Mal posta, perché il vincolo di mandato o grava sul parlamentare o non è. Tertium non datur! Ove si volesse introdurre il vincolo di mandato, rettamente inteso, l’unica via percorribile sarebbe quella di modificare l’art. 67 Cost., nel senso, appunto, di legare indissolubilmente il parlamentare eletto ai propri elettori, al partito/movimento politico di appartenenza, al programma elettorale, prevedendo, poi, la sanzione della decadenza (anche a seguito del cd. recall) dalla carica elettiva in ipotesi di violazione del mandato ricevuto. Diversamente, invece, modificando, cioè, i Regolamenti Parlamentari con l’obiettivo di imporre l’iscrizione nel gruppo misto del rappresentante discostatosi dalle indicazioni del partito di appartenenza, ovvero di vietare la costituzione di nuovi gruppi parlamentari emanazione non diretta di un partito/movimento politico presentatosi alle elezioni, non potrebbe in alcun modo parlarsi di mandato imperativo, mantenendo, nei fatti e sostanzialmente, il rappresentante parlamentare eletto la possibilità di esprimere liberamente la propria opinione ed i propri voti.

Incoerente, perché la proposta proviene da due forze politiche, Movimento 5 Stelle e Lega, che non hanno mai paventato, neppure lontanamente, in campagna elettorale o nei rispettivi programmi, la possibilità di stringere un accordo (giammai Alleanza, per carità!) tra loro (addirittura la Lega ha corso in una coalizione di centrodestra), su temi che, nella loro versione contrattuale, dipendono necessariamente da una mediazione fra le parti e, per l’effetto, non coincidono esattamente con quanto proposto agli elettori (i quali, alla luce dell’odierna proposta, avrebbero dovuto vincolare il mandato dei rappresentanti eletti); né può ritenersi che il plebiscito dei soli iscritti/simpatizzanti degli anzidetti partiti/movimenti, e non anche del corpo elettorale che ha espresso il proprio voto nei confronti di questi, possa legittimamente fondare un accordo ex post.

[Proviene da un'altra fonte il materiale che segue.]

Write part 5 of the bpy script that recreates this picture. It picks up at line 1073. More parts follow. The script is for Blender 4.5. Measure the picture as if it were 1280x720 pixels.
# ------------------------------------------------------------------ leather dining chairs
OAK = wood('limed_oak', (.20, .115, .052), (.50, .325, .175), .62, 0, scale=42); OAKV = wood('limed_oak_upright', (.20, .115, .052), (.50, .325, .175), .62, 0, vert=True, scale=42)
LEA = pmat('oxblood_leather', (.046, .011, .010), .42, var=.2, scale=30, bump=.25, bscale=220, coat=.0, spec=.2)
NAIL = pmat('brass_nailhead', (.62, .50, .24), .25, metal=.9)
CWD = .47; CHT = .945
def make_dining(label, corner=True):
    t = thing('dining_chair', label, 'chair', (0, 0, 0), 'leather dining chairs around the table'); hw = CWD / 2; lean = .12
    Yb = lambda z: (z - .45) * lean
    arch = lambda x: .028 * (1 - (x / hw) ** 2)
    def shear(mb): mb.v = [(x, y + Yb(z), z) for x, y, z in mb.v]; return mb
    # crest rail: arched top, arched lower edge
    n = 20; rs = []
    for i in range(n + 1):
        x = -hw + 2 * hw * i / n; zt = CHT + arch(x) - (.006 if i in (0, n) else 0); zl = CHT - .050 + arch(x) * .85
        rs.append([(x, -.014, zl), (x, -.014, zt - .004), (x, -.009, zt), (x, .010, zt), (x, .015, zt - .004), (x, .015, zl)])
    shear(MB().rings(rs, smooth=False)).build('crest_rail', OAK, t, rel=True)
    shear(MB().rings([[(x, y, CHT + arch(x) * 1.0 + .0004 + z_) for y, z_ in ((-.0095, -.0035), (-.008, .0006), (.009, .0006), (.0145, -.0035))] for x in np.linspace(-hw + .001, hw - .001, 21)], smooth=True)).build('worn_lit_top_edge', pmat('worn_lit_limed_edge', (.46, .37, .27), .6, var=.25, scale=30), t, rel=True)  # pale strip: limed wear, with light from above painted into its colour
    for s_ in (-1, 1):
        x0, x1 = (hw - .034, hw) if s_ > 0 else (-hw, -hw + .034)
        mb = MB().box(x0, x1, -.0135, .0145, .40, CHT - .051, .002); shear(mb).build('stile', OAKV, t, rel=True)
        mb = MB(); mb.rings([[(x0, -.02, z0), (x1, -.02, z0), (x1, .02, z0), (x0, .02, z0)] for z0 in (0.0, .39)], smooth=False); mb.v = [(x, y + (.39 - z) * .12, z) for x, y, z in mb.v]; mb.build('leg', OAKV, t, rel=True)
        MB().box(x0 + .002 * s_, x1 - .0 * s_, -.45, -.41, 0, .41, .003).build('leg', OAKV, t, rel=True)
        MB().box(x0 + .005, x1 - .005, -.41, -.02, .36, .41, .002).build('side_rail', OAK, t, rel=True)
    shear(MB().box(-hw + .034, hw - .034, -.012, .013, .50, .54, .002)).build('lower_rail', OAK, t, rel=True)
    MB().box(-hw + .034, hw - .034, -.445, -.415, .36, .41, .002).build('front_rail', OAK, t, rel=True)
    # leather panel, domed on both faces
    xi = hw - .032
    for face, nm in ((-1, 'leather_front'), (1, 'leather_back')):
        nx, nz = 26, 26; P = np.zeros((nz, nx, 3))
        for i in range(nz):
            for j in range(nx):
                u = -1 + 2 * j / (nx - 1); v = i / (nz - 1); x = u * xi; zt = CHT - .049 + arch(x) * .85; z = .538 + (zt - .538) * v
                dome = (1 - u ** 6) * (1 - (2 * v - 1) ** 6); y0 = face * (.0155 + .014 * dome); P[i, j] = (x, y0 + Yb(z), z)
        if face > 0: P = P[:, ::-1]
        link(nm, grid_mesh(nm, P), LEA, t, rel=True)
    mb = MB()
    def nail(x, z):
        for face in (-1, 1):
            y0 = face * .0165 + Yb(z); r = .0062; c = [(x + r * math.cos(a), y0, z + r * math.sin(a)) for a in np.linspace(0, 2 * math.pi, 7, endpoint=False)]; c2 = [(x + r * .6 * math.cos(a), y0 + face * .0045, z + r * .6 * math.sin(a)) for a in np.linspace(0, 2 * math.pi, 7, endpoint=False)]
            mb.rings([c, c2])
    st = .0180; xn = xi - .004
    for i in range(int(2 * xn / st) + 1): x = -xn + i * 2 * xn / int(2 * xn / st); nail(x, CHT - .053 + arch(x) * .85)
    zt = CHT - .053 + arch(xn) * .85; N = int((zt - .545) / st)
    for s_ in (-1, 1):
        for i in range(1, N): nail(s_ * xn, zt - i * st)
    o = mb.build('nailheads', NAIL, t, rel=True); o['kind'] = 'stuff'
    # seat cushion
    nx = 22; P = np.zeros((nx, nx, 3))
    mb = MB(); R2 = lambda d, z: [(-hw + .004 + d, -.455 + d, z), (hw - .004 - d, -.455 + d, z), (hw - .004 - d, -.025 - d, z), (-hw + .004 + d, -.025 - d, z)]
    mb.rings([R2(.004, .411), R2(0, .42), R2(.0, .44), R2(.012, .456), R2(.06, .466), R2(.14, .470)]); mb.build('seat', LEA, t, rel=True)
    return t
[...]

Insomma, chi propone l’introduzione del vincolo di mandato per i parlamentari dimostra di conoscere esattamente ed utilizzare perfettamente i meccanismi tipici di un governo rappresentativo e, per esso, del divieto di mandato imperativo.

Inattuabile, per certi versi inutile e, comunque, contraria ai principii di libertà di cui la nostra Costituzione è portatrice, perché la proposta non tiene conto di altra e diversa disposizione costituzionale, contenuta sempre nell’art. 67 Cost., per la quale «Ogni membro del Parlamento rappresenta la Nazione», divenendo, quindi, il rappresentante parlamentare, custode ed interprete dell’interesse generale, indipendentemente sia dalla formula elettorale (proporzionale o maggioritaria), che dal collegio (uninominale o plurinominale) con la quale e nel quale questi è stato eletto; ciò a significare che anche il parlamentare eletto con formula maggioritaria in collegio uninominale ha il dovere, anzitutto, di rappresentare idee, valori ed istanze nell’interesse dell’intera Nazione, eventualmente anche discostandosi dalle indicazioni del partito/movimento di appartenenza o dal programma politico sottoposto al voto degli elettori.

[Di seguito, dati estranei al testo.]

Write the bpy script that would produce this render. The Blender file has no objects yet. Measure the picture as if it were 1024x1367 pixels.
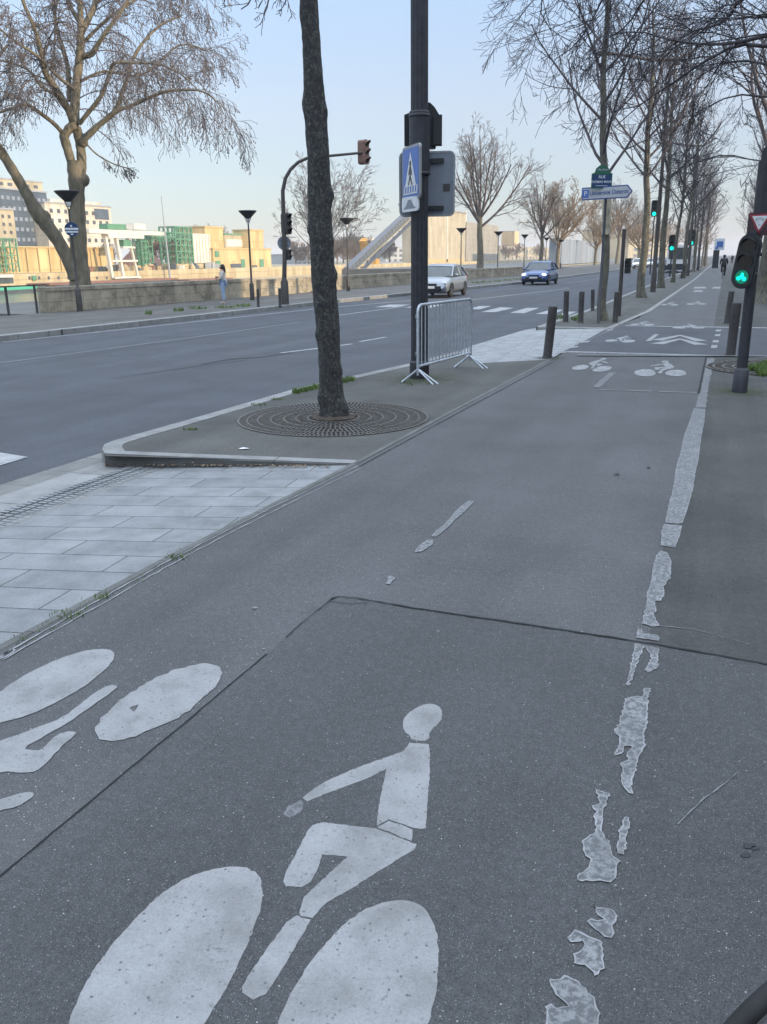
import bpy, bmesh, math, random
from mathutils import Vector, Matrix, Quaternion
R = math.radians
scene = bpy.context.scene
col = scene.collection

# ------------------------------------------------------------------ camera solved from the street's vanishing lines
F = 1130.; CX = 512.; CY = 683.5; H = 1.78
Dn = Vector((48, 3776, F)).normalized()                       # straight down, in camera axes (right, down, forward)
yy = -(Dn.x*458 + Dn.z*F)/Dn.y
Yc = Vector((458, yy, F)).normalized()                        # along the street
Zc = -Dn
Xc = Yc.cross(Zc)
def ray(px, py):
    v = Vector((px-CX, py-CY, F)); return Vector((v.dot(Xc), v.dot(Yc), v.dot(Zc)))
def at(px, py, z=0.):                                         # where that line of sight meets level z
    r = ray(px, py); t = (z-H)/r.z
    return Vector((r.x*t, r.y*t, z))
def upz(px, py, base):                                        # height above ground of a row, over a known base point
    r = ray(px, py); d = math.hypot(base[0], base[1]); return H + r.z*d/math.hypot(r.x, r.y)
def on_plane(px, py, base, dd=0.):                            # point on the upright plane through base facing the street view, plus depth
    n = Vector((base[0], base[1], 0)).normalized()
    r = ray(px, py); t = (Vector((base[0], base[1], 0)).dot(n)+dd)/(r.x*n.x+r.y*n.y)
    return Vector((r.x*t, r.y*t, H+r.z*t))
def colY(px, X):                                              # Y where the column px crosses the plane x = X
    r = ray(px, 345); return r.y/r.x*X
cam_d = bpy.data.cameras.new('camera'); cam = bpy.data.objects.new('camera', cam_d); col.objects.link(cam)
cam_d.sensor_fit = 'HORIZONTAL'; cam_d.sensor_width = 36; cam_d.lens = 36*F/1024
cam_d.clip_start = .05; cam_d.clip_end = 6000
# camera axes in world: right, up, back
right = Vector((Xc.x, Yc.x, Zc.x)); down = Vector((Xc.y, Yc.y, Zc.y)); fwd = Vector((Xc.z, Yc.z, Zc.z))
m = Matrix((right, -down, -fwd)).transposed().to_4x4(); m.translation = Vector((0, 0, H))
cam.matrix_world = m
scene.camera = cam

# ------------------------------------------------------------------ materials
MAT = {}
def newmat(name):
    mt = bpy.data.materials.new(name); mt.use_nodes = True; nt = mt.node_tree; nt.nodes.clear()
    o = nt.nodes.new('ShaderNodeOutputMaterial'); b = nt.nodes.new('ShaderNodeBsdfPrincipled')
    nt.links.new(b.outputs[0], o.inputs[0]); MAT[name] = mt
    return mt, nt, b
def N(nt, t, **k):
    n = nt.nodes.new(t)
    for a, v in k.items():
        if a in n.inputs: n.inputs[a].default_value = v
        else: setattr(n, a, v)
    return n
def ramp(nt, fac, stops):
    r = nt.nodes.new('ShaderNodeValToRGB'); nt.links.new(fac, r.inputs[0])
    e = r.color_ramp.elements
    while len(e) < len(stops): e.new(.5)
    for i, (p, c) in enumerate(stops):
        e[i].position = p; e[i].color = (*c, 1) if len(c) == 3 else c
    return r.outputs[0]
def coord(nt, obj=True, scale=(1,1,1), rot=0):
    c = nt.nodes.new('ShaderNodeTexCoord'); mp = nt.nodes.new('ShaderNodeMapping')
    mp.inputs['Scale'].default_value = scale; mp.inputs['Rotation'].default_value = (0,0,rot)
    nt.links.new(c.outputs['Object'], mp.inputs[0]); return mp.outputs[0]
def mixc(nt, fac, a, b, mode='MIX'):
    mx = nt.nodes.new('ShaderNodeMix'); mx.data_type = 'RGBA'; mx.blend_type = mode
    for s, v in ((mx.inputs[0], fac), (mx.inputs[6], a), (mx.inputs[7], b)):
        if isinstance(v, bpy.types.NodeSocket): nt.links.new(v, s)
        elif isinstance(v, (int, float)): s.default_value = v
        else: s.default_value = (*v, 1)
    return mx.outputs[2]
def bump(nt, b, h, s=.3, d=.01):
    bp = nt.nodes.new('ShaderNodeBump'); bp.inputs['Strength'].default_value = s; bp.inputs['Distance'].default_value = d
    nt.links.new(h, bp.inputs['Height']); nt.links.new(bp.outputs[0], b.inputs['Normal'])
def pm(name, c1, c2=None, scale=6, rough=.8, metal=0, bmp=0, bsc=60, stretch=(1,1,1), emit=None, estr=1, lo=.35, hi=.65, trans=0, coat=0):
    mt, nt, b = newmat(name)
    b.inputs['Roughness'].default_value = rough; b.inputs['Metallic'].default_value = metal
    if coat: b.inputs['Coat Weight'].default_value = coat; b.inputs['Coat Roughness'].default_value = .05
    if trans: b.inputs['Transmission Weight'].default_value = trans
    if c2 is None: c2 = tuple(x*.82 for x in c1)
    v = coord(nt, scale=stretch)
    n = N(nt, 'ShaderNodeTexNoise', Scale=scale, Detail=6.0, Roughness=.62); nt.links.new(v, n.inputs['Vector'])
    nt.links.new(ramp(nt, n.outputs[0], [(lo, c2), (hi, c1)]), b.inputs['Base Color'])
    if bmp:
        n2 = N(nt, 'ShaderNodeTexNoise', Scale=bsc, Detail=4.0); nt.links.new(v, n2.inputs['Vector'])
        bump(nt, b, n2.outputs[0], bmp, .02)
    if emit:
        b.inputs['Emission Color'].default_value = (*emit, 1); b.inputs['Emission Strength'].default_value = estr
    return mt

def asphalt(name, base, dark, speck, stain=1.0, bscale=230., spk=1.0, rough=.85, tint=(.2,.19,.17)):
    mt, nt, b = newmat(name); v = coord(nt)
    def no(s, d=5., r=.6):
        n = N(nt, 'ShaderNodeTexNoise', Scale=s, Detail=d, Roughness=r); nt.links.new(v, n.inputs['Vector']); return n.outputs[0]
    grain = ramp(nt, no(bscale, 4., .8), [(.36, tuple(x*.7 for x in dark)), (.5, tuple((x+y)/2 for x, y in zip(base, dark))), (.64, tuple(x*1.15 for x in base))])
    mott = ramp(nt, no(26, 8., .75), [(.32, (.78,.78,.78)), (.68, (1.16,1.16,1.16))])
    c = mixc(nt, 1., grain, mott, 'MULTIPLY')
    big = ramp(nt, no(.9, 6., .6), [(.3, (1-.2*stain,)*3), (.5, (1,1,1)), (.72, (1+.16*stain,)*3)])
    c = mixc(nt, 1., c, big, 'MULTIPLY')
    ms = nt.nodes.new('ShaderNodeMapping'); ms.inputs['Scale'].default_value = (1.3, .07, 1); nt.links.new(v, ms.inputs[0])
    sn = N(nt, 'ShaderNodeTexNoise', Scale=1.0, Detail=5.0, Roughness=.6); nt.links.new(ms.outputs[0], sn.inputs['Vector'])
    c = mixc(nt, 1., c, ramp(nt, sn.outputs[0], [(.34, (1-.16*stain,)*3), (.5, (1,1,1)), (.66, (1+.14*stain,)*3)]), 'MULTIPLY')
    # dark oily blotches and pale dusty smears
    bl = ramp(nt, no(2.3, 5., .6), [(.66, (0,0,0)), (.76, (1,1,1))]); c = mixc(nt, mixc(nt, .35*stain, (0,0,0), bl), c, tuple(x*.6 for x in dark))
    # pale stone chips standing in the binder
    for sc, th, amt, pk, col_ in ((150., .24, .6, .70, speck), (46., .13, .95, .82, speck), (90., .17, .6, .72, speck), (330., .3, .45, .5, tuple(x*.7 for x in speck))):
        vo = N(nt, 'ShaderNodeTexVoronoi', Scale=sc); nt.links.new(v, vo.inputs['Vector'])
        near = ramp(nt, vo.outputs['Distance'], [(th*.6, (1,1,1)), (th, (0,0,0))])
        sep = nt.nodes.new('ShaderNodeSeparateColor'); nt.links.new(vo.outputs['Color'], sep.inputs[0])
        pick = ramp(nt, sep.outputs[0], [(pk, (0,0,0)), (pk+.06, (1,1,1))])
        f = mixc(nt, 1., near, pick, 'MULTIPLY'); f = mixc(nt, 1., f, (amt*spk,)*3, 'MULTIPLY')
        c = mixc(nt, f, c, col_)
    nt.links.new(c, b.inputs['Base Color'])
    b.inputs['Roughness'].default_value = rough; b.inputs['Specular IOR Level'].default_value = .28
    bump(nt, b, no(bscale*.8, 4., .7), .5, .004)
    return mt
asphalt('path_asphalt', (.092,.0925,.095), (.046,.047,.050), (.50,.50,.48), rough=.68)
asphalt('patch_asphalt', (.075,.0755,.0775), (.036,.037,.039), (.38,.38,.37), .9, rough=.68)
asphalt('island_asphalt', (.100,.098,.092), (.058,.057,.053), (.28,.27,.25), 1.3, 260., .5)
asphalt('road_asphalt', (.080,.085,.096), (.047,.050,.058), (.22,.24,.27), .8, 120., .8)
asphalt('side_asphalt', (.078,.077,.074), (.041,.041,.040), (.30,.30,.28), 1.5, 240., .5)
asphalt('far_pavement_mat', (.125,.118,.108), (.083,.078,.072), (.3,.29,.27), 1.2, 100., .3)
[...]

A ciò si aggiunga che in un governo rappresentativo a forma parlamentare non è ammissibile che i rappresentanti eletti abbiano conferito un mandato parlamentare imperativo tout court; presupposti il principio della sovranità popolare (art.1 Cost) ed il ruolo dei partiti politici (art.49 Cost.) – tanto nella relazione popolo/rappresentante, quanto in quella Parlamento (gruppi parlamentari)/altri Organi costituzionali – infatti, solo il libero mandato parlamentare ed il dovere di rappresentanza della Nazione (art.67 Cost.) possono garantire, attraverso la partecipazione eguale alla decisione politica, per il tramite del voto, la libertà politica dei cittadini.

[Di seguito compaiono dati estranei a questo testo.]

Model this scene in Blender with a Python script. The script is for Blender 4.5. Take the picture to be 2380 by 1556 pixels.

Inoltre, la crisi della rappresentanza politica, che pure oggi si palesa evidente, certamente non può dirsi provocata dalla presenza della disposizione costituzionale concernente il divieto di mandato imperativo, semmai, rilevando, tra le altre cose, invece ed all’opposto, una legislazione elettorale, nel suo complesso, incapace di produrre Rappresentanti (nel caso del Rosatellum: liste bloccate ed assenza delle preferenze, divieto di voto disgiunto, redistribuzione dei voti ottenuti dalle liste coalizzate e sotto la soglia di sbarramento – tra 1% e 3% ).

Non è il momento né di «funzionari di partito», come direbbe Calamandrei, né, tanto meno, del «Gatto nero» di Trilussa, il quale, pur di rimanere nel partito del «Libbero pensiero», ammise di avere sbagliato a criticare la politica contraria ai suoi principii, propugnata dal «Gatto bianco», Presidente del partito e, quindi … «pè restà ner Libbero Pensiero da quela vorta nun pensò più gnente».